▶ _Dataset extract_:
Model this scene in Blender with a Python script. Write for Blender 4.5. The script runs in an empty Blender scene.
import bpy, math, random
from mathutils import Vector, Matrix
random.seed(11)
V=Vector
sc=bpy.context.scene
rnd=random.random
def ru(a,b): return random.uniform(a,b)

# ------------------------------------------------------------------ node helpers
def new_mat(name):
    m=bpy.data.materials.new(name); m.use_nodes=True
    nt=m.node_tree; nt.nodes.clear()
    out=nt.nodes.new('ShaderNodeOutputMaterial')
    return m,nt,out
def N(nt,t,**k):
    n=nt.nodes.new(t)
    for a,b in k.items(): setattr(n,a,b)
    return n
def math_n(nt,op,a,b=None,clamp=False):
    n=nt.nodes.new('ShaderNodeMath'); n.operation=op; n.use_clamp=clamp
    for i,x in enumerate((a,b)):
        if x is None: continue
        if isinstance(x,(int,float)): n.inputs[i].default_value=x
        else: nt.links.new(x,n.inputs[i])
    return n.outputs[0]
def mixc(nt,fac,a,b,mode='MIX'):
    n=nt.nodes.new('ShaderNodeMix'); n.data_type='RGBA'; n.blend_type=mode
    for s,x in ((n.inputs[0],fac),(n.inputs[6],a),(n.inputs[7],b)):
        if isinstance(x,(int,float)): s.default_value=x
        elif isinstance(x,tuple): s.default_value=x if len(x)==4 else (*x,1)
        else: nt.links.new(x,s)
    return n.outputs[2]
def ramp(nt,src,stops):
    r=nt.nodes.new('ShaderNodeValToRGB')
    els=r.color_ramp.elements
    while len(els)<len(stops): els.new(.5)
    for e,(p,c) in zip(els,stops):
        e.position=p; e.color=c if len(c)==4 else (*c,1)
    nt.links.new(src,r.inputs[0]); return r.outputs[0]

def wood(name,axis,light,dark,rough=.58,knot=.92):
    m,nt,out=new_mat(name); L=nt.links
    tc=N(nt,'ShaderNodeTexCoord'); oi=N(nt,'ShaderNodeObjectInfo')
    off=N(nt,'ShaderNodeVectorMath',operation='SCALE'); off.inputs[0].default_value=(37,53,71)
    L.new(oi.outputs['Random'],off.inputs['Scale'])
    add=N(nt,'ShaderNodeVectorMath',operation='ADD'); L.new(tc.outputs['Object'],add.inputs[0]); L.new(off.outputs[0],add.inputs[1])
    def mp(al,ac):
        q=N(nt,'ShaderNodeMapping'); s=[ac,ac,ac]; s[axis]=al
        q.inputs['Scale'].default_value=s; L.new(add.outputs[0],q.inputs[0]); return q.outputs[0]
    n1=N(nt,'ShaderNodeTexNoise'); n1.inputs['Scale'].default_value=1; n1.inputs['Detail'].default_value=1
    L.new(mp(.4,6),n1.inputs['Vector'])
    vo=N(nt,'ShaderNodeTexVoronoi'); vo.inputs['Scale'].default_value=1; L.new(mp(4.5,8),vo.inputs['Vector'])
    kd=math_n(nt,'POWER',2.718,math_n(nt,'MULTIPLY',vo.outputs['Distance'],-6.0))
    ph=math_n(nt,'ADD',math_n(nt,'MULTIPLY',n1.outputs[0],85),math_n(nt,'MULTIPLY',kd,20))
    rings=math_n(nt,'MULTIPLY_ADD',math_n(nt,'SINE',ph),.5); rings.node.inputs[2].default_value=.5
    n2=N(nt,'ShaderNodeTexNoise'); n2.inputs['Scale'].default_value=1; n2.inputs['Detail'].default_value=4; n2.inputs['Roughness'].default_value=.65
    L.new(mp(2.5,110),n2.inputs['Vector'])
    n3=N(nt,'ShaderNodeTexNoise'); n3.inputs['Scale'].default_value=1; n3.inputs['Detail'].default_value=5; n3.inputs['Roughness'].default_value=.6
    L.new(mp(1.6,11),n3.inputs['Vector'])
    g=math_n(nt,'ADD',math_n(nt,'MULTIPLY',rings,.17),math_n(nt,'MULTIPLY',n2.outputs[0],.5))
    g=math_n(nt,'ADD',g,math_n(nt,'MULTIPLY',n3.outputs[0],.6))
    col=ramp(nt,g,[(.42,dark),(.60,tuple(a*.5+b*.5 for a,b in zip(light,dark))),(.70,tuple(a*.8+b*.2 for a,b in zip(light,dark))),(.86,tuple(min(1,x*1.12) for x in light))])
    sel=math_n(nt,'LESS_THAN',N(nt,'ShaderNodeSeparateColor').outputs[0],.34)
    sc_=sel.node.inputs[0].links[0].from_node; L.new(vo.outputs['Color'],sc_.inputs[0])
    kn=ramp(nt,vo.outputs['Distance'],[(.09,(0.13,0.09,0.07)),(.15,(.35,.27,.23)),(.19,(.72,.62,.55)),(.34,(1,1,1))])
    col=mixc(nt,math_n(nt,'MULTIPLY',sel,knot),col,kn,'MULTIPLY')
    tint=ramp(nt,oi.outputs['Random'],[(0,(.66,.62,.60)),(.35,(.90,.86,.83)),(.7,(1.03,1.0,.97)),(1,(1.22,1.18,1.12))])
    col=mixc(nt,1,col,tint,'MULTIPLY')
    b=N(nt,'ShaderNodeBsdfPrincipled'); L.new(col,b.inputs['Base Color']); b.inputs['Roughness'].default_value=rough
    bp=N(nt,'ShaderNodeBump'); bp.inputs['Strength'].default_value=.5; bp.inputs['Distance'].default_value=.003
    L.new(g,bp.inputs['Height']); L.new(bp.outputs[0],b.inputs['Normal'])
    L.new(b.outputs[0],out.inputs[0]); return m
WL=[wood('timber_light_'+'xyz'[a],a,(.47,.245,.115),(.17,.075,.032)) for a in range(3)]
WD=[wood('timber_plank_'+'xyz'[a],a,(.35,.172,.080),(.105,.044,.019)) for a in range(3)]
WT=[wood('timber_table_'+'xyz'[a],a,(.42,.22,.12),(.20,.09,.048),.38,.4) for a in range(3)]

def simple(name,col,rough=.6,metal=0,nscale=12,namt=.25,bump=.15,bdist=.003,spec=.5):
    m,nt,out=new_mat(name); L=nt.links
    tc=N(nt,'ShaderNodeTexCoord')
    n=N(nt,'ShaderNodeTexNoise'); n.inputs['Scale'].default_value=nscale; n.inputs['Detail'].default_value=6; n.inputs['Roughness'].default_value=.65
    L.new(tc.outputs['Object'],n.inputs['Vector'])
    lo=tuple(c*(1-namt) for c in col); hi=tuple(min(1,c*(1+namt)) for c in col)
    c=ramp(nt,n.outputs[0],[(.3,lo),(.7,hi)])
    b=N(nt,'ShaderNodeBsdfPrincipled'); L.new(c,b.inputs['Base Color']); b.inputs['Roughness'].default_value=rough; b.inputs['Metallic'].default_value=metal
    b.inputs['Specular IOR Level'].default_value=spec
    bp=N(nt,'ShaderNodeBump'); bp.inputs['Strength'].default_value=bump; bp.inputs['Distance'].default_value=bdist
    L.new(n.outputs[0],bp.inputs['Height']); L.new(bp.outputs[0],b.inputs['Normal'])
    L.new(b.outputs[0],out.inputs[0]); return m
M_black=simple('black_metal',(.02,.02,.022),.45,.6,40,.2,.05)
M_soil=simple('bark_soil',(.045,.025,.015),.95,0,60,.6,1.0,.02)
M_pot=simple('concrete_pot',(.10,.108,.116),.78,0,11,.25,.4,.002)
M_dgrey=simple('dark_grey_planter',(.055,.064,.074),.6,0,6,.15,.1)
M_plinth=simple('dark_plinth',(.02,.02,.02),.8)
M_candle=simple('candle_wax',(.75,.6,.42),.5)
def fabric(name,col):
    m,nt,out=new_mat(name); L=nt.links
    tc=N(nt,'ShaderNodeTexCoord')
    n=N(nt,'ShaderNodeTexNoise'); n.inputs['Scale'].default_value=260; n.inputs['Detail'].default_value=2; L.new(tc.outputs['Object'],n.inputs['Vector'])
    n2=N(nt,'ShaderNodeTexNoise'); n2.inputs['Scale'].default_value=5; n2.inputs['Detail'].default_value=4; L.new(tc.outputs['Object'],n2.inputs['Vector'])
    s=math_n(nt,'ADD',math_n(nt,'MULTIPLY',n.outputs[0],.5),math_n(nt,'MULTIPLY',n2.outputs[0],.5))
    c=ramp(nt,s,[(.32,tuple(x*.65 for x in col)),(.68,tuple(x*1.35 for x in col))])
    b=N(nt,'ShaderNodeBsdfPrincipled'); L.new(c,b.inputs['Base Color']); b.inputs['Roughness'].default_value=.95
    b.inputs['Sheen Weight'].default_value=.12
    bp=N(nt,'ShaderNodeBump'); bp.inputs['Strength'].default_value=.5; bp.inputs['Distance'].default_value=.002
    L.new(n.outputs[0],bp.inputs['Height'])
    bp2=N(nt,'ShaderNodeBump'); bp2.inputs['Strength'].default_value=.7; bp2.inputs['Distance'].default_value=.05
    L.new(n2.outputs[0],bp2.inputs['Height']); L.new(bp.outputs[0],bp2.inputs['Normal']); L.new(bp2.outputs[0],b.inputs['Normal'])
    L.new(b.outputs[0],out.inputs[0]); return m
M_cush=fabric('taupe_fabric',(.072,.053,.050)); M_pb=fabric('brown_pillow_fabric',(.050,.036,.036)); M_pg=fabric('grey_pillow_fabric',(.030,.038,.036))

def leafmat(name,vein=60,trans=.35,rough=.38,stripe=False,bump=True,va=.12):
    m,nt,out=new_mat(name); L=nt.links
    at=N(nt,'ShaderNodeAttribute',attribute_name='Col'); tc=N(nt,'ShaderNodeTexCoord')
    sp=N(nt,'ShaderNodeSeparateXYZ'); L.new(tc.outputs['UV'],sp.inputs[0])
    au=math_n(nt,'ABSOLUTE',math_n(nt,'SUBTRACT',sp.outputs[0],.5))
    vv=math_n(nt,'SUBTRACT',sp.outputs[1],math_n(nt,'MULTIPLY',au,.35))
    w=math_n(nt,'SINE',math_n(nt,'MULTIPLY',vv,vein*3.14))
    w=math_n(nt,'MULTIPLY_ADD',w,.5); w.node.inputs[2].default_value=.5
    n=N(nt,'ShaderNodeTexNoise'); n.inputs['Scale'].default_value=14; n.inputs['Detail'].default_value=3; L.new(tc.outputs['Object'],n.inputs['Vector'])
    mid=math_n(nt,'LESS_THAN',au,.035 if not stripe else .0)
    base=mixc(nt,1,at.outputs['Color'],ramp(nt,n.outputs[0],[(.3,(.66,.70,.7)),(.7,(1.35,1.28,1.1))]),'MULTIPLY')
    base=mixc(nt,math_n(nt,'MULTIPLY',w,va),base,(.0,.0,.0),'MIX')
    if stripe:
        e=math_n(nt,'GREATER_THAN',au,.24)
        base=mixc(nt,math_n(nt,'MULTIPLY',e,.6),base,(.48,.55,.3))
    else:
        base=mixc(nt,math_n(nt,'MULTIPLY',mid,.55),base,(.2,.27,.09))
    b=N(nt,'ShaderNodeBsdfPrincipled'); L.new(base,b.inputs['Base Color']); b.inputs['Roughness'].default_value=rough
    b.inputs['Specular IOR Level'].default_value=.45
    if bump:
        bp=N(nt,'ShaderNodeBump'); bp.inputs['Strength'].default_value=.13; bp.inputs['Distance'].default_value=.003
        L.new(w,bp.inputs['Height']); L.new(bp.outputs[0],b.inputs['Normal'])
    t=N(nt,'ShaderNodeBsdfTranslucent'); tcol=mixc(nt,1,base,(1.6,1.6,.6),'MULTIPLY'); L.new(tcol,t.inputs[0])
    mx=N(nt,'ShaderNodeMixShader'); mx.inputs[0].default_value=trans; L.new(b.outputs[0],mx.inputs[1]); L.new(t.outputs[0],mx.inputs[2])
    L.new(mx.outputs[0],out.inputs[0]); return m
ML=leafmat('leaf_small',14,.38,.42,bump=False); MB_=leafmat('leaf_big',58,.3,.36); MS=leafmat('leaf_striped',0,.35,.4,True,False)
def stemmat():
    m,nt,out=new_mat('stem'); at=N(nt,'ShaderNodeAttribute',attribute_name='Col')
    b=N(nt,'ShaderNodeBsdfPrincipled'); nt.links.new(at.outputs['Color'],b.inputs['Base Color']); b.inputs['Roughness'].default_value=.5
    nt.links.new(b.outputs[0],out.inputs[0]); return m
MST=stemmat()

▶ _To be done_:
Pull every line containing "scene" from the data.

▶ _Answer to the exercise_:
Model this scene in Blender with a Python script. Write for Blender 4.5. The script runs in an empty Blender scene.
sc=bpy.context.scene